- **Available data**:
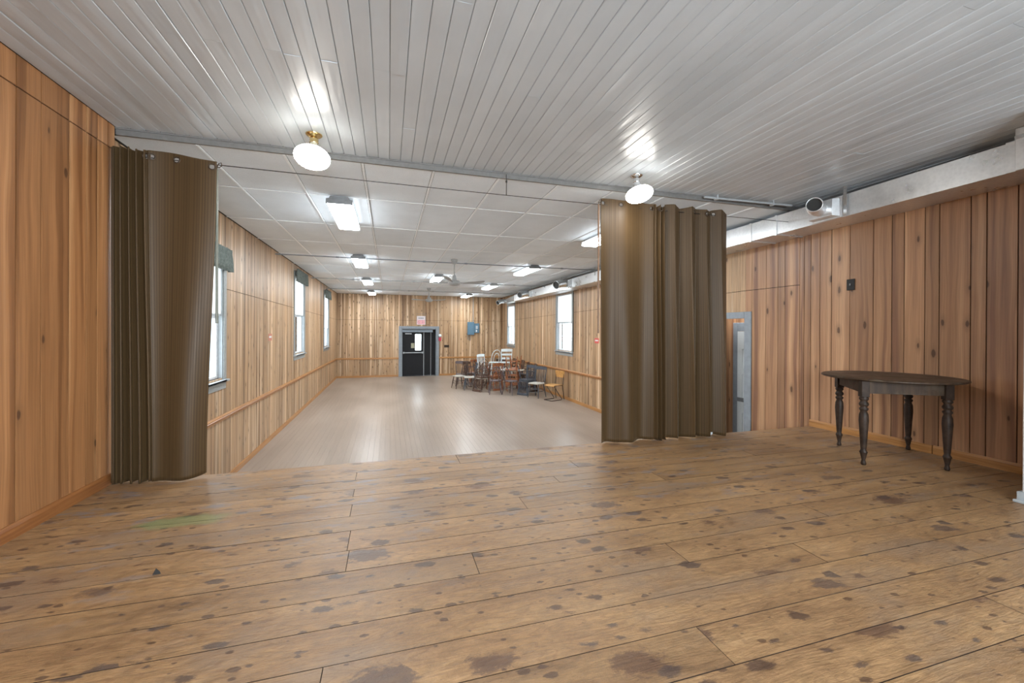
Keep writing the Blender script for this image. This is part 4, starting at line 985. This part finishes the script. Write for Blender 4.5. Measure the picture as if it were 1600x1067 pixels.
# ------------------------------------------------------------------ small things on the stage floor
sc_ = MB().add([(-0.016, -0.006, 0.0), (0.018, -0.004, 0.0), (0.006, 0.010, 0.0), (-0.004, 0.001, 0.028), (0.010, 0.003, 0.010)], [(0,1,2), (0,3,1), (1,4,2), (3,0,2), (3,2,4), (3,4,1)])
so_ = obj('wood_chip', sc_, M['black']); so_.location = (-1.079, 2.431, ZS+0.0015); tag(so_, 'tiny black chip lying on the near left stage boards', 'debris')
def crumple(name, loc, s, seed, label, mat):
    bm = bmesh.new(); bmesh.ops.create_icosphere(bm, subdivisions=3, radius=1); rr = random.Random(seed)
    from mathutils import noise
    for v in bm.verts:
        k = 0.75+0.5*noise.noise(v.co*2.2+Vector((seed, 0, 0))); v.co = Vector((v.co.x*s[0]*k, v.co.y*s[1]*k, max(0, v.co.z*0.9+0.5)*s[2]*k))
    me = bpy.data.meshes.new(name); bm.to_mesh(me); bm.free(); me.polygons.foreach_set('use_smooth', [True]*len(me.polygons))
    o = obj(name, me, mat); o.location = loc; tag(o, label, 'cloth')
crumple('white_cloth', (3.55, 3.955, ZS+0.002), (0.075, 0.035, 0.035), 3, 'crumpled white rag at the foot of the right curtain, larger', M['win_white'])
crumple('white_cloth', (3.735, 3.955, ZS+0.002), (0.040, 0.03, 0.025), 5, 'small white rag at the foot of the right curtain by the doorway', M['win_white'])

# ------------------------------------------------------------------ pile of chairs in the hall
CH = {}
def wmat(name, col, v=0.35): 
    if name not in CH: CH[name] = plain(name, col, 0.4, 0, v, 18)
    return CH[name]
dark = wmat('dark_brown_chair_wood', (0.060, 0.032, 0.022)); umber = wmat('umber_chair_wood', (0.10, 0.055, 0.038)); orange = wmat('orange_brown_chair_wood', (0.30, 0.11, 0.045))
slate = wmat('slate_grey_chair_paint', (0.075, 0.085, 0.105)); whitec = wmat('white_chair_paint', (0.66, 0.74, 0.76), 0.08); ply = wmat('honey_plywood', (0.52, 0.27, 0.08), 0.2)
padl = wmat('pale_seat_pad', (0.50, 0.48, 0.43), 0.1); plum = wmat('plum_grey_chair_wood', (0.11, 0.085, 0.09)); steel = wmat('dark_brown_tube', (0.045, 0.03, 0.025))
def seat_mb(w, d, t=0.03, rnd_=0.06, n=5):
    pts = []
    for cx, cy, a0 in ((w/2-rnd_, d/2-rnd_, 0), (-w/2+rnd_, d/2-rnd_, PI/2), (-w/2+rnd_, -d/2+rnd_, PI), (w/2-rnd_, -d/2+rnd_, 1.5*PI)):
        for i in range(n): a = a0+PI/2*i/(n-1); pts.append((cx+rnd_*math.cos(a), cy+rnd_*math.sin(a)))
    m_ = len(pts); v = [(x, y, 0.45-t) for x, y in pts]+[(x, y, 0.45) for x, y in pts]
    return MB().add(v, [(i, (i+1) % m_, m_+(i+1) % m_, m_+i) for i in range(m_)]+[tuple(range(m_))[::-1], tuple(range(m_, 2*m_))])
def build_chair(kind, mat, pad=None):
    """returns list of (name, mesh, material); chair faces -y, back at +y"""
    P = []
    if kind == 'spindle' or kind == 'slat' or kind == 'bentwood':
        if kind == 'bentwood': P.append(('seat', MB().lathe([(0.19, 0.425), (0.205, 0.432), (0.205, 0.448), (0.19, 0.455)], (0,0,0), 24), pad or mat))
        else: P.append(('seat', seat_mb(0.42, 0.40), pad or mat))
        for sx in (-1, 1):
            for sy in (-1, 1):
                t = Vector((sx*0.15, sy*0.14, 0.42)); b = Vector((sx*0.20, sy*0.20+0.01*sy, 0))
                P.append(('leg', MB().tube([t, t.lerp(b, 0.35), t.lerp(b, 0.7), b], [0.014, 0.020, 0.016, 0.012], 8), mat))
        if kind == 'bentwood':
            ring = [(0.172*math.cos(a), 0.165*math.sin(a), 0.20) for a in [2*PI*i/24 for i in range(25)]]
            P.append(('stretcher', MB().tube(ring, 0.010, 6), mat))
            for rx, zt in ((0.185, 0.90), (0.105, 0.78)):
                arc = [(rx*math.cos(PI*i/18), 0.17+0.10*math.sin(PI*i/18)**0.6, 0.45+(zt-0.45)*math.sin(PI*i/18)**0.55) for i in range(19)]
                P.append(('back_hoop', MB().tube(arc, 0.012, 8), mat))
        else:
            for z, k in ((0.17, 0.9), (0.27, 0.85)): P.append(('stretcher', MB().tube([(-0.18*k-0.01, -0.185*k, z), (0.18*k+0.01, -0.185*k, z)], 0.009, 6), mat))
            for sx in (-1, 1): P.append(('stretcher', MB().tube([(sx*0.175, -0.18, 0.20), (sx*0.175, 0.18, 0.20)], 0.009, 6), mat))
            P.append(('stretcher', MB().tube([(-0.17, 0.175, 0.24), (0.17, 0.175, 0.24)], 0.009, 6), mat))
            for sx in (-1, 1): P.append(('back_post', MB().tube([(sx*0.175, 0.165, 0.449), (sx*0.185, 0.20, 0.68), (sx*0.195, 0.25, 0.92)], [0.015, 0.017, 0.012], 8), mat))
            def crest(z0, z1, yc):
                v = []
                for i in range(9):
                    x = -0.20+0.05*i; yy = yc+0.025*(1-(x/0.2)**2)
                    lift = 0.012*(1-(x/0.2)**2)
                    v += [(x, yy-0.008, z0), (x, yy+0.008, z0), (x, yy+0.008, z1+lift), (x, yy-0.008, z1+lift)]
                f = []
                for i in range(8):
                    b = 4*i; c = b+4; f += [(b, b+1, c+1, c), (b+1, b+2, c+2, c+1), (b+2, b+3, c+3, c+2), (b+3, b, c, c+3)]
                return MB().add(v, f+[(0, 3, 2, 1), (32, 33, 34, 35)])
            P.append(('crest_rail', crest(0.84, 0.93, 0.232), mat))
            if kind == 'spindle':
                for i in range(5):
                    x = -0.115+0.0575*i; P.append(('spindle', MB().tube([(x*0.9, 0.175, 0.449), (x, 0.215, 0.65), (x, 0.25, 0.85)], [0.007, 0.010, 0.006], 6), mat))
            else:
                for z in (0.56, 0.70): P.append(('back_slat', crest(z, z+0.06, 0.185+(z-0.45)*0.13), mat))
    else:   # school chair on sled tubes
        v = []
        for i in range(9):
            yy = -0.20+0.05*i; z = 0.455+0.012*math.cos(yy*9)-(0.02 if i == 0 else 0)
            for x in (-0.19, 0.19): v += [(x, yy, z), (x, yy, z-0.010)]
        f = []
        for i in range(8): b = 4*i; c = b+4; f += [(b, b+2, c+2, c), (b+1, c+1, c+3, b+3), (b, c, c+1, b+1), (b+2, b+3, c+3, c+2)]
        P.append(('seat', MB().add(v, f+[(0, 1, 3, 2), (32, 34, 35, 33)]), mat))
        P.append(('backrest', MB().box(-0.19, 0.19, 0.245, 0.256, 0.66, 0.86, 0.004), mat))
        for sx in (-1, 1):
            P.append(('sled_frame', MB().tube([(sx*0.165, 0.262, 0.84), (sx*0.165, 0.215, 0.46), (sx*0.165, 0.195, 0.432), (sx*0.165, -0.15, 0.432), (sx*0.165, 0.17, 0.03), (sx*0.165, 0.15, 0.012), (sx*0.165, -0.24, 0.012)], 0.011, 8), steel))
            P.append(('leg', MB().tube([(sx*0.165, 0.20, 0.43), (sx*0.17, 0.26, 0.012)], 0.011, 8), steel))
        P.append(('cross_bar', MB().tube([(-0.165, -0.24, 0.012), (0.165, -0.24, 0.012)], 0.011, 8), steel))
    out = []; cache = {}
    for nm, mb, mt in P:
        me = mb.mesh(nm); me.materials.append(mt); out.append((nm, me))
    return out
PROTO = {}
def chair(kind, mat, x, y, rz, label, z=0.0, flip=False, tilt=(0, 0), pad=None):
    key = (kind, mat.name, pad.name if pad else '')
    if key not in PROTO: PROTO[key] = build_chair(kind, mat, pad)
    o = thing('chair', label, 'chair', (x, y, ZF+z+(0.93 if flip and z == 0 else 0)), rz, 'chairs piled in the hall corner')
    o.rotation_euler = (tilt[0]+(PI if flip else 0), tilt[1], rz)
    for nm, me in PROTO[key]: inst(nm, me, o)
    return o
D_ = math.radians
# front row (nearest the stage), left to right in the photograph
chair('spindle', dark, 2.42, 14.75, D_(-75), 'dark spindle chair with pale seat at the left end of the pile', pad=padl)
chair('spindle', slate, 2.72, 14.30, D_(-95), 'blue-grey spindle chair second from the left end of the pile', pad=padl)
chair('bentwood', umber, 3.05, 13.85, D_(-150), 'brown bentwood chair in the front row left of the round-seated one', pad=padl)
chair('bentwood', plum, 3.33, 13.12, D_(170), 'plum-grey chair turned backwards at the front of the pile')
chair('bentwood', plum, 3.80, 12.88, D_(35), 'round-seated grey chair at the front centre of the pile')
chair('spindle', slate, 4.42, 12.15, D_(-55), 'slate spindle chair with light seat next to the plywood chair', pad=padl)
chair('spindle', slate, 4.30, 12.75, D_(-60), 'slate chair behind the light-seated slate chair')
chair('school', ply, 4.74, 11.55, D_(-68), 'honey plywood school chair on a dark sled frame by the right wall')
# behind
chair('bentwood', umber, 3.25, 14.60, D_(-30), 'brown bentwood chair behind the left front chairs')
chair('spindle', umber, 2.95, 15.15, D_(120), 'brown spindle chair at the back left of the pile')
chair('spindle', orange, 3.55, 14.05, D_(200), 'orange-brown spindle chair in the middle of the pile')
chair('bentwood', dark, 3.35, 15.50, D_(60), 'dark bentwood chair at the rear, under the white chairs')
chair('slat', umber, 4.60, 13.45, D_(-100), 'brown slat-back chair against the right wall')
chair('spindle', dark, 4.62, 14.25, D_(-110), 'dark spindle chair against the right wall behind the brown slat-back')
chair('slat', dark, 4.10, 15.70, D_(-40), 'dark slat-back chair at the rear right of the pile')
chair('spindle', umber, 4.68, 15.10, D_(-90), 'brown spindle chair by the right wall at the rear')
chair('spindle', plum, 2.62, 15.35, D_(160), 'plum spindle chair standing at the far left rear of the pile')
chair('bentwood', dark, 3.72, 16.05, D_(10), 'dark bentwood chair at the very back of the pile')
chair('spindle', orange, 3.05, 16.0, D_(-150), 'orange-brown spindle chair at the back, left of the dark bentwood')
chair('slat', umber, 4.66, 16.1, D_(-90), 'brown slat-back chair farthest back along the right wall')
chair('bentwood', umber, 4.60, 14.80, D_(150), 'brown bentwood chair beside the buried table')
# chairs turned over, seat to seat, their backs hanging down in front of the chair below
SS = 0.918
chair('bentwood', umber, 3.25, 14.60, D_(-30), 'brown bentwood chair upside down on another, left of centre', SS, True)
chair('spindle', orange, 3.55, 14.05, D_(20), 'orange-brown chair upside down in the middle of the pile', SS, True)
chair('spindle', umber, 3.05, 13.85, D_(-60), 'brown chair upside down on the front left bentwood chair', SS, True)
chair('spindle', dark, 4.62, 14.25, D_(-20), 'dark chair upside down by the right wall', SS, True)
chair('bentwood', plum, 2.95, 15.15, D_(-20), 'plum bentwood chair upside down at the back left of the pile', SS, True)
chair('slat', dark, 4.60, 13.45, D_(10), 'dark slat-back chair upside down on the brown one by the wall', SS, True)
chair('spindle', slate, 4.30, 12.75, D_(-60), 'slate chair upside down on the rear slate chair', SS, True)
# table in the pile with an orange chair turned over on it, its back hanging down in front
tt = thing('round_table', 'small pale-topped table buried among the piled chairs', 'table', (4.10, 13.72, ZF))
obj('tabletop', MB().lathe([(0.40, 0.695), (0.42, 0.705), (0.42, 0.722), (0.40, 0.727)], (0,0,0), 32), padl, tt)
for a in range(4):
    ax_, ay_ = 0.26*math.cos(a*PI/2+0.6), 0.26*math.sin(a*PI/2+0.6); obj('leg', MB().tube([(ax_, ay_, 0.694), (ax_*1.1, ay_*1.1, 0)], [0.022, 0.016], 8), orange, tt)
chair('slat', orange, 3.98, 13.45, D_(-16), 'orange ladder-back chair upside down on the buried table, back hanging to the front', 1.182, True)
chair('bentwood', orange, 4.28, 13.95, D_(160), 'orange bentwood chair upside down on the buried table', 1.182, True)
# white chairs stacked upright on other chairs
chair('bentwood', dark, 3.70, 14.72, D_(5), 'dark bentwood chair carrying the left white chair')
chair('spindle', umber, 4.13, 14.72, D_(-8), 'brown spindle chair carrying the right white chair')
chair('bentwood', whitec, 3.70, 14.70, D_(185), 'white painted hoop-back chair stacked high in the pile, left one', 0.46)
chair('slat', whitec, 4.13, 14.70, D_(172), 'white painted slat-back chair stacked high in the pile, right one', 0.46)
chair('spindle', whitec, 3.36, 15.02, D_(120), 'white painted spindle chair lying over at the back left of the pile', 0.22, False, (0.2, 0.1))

- **What needs to be done**:
Could the lines from the top of the material through the line with "the doorway', M['win_white'])" be repeated exactly, pictures left out?

- **Problem solution**:
Keep writing the Blender script for this image. This is part 4, starting at line 985. This part finishes the script. Write for Blender 4.5. Measure the picture as if it were 1600x1067 pixels.
# ------------------------------------------------------------------ small things on the stage floor
sc_ = MB().add([(-0.016, -0.006, 0.0), (0.018, -0.004, 0.0), (0.006, 0.010, 0.0), (-0.004, 0.001, 0.028), (0.010, 0.003, 0.010)], [(0,1,2), (0,3,1), (1,4,2), (3,0,2), (3,2,4), (3,4,1)])
so_ = obj('wood_chip', sc_, M['black']); so_.location = (-1.079, 2.431, ZS+0.0015); tag(so_, 'tiny black chip lying on the near left stage boards', 'debris')
def crumple(name, loc, s, seed, label, mat):
    bm = bmesh.new(); bmesh.ops.create_icosphere(bm, subdivisions=3, radius=1); rr = random.Random(seed)
    from mathutils import noise
    for v in bm.verts:
        k = 0.75+0.5*noise.noise(v.co*2.2+Vector((seed, 0, 0))); v.co = Vector((v.co.x*s[0]*k, v.co.y*s[1]*k, max(0, v.co.z*0.9+0.5)*s[2]*k))
    me = bpy.data.meshes.new(name); bm.to_mesh(me); bm.free(); me.polygons.foreach_set('use_smooth', [True]*len(me.polygons))
    o = obj(name, me, mat); o.location = loc; tag(o, label, 'cloth')
crumple('white_cloth', (3.55, 3.955, ZS+0.002), (0.075, 0.035, 0.035), 3, 'crumpled white rag at the foot of the right curtain, larger', M['win_white'])
crumple('white_cloth', (3.735, 3.955, ZS+0.002), (0.040, 0.03, 0.025), 5, 'small white rag at the foot of the right curtain by the doorway', M['win_white'])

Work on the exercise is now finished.